Contrasting Canadian and U.S. banking, regulation

Reading Andrew Coyne never fails to make me to think harder. His current piece “Our so-called genius banks,” a welcome assault on conventional wisdom, is no exception. After mulling it over, though, I don’t buy key parts of my colleague’s bid to debunk the by now familiar story of how, in the financial crisis, Canada’s banking regulation and culture have proven superior to other systems, notably the American alternative.

Andrew calls it a “historical accident—dumb luck, in other words” that U.S. banking policy tilts toward encouraging borrowers, while Canadian regulation leans toward making sure lenders are sound. But wouldn’t that distinction—which of course is grounded in different national histories—be better described as a fundamental contrast in policy aims and regulatory philosophy? It’s no more accidental, dumb, or lucky than any difference in the way the two countries are run.

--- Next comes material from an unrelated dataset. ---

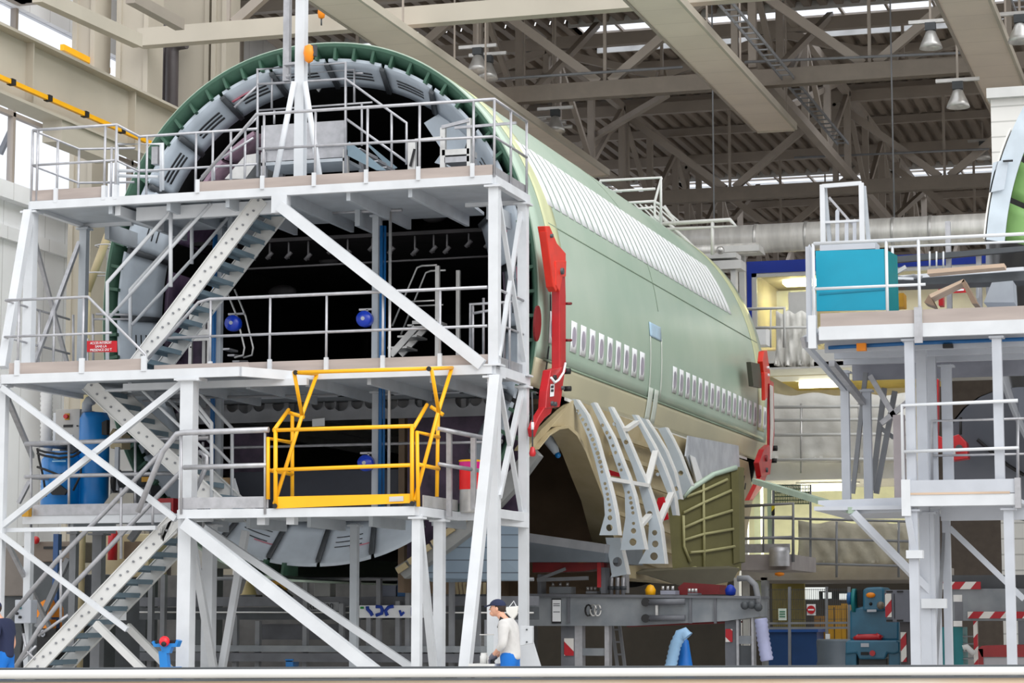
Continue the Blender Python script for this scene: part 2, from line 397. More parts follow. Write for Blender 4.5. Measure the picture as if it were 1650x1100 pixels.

Largely as result of this particular difference, Canadian regulators have tended to be more assertive. Consider this observation from the New York Review of Book’s Feb. 12 article “How We Were Ruined & What We Can Do”: “[Allan] Greenspan had been given the authority to examine the quality of mortgage lending by Congress in the 1990s, but simply did not use it, pleading free-market principles. The SEC under Bush appointee [Christopher] Cox could have examined the books of investment banks, but again mostly did not bother.” Here in Ottawa, I’ve never heard of Office of the Superindendent of Financial Institutions shrinking from scrutinizing our banks, or the brokerage houses they bought after 1987.

One way in which American banking regulation is more intrusive than the Canadian system is the U.S. federal Community Reinvestment Act, which forces banks to lend in low-income areas. Andrew points to this as a mistake, which perhaps it is, but I haven’t read a persuasive case for the CRA being much of a factor in the subprime meltdown. On the contrary, Businessweek’s Aaron Pressman wrote last fall that the CRA can’t be plausibly blamed, since “50 per cent of subprime loans were made by mortgage service companies not subject comprehensive federal supervision and another 30 per cent were made by affiliates of banks or thrifts which are not subject to routine supervision or examinations.” Pressman went on: “Not surprisingly given the higher degree of supervision, loans made under the CRA program were made in a more responsible way than other subprime loans.”

Andrew cites Washington’s sponsorship of the mortgage giants Freddie Mae and Fannie Mac as another dubious U.S. government intrusion in lending markets that’s not paralleled in Canada. He’s got a point here. Yet it’s worth noting that Freddie and Fannie have been publicly traded companies since 1989, and thus driven by the usual stock market forces. For example, the New York Times reported on how Fannie’s big plunge into the risky end of the loan market in 2000 “helped supercharge Fannie’s stock price and rewarded top executives with tens of millions of dollars.” The Times concluded that Fannie “was under pressure from Wall Street firms, Congress and company shareholders.” To me, it sounds as if they were driven largely, though not wholly, by the the same distorted incentives as the rest of the subprime circus.

Overall, it seems to me that the broad thrust of Canadian banking regulation, and the resulting banking culture, while hardly perfect, stand up pretty well. As for the idea that what was really wrong in the States was too much regulation, rather than too little—that still looks to me like a stretch.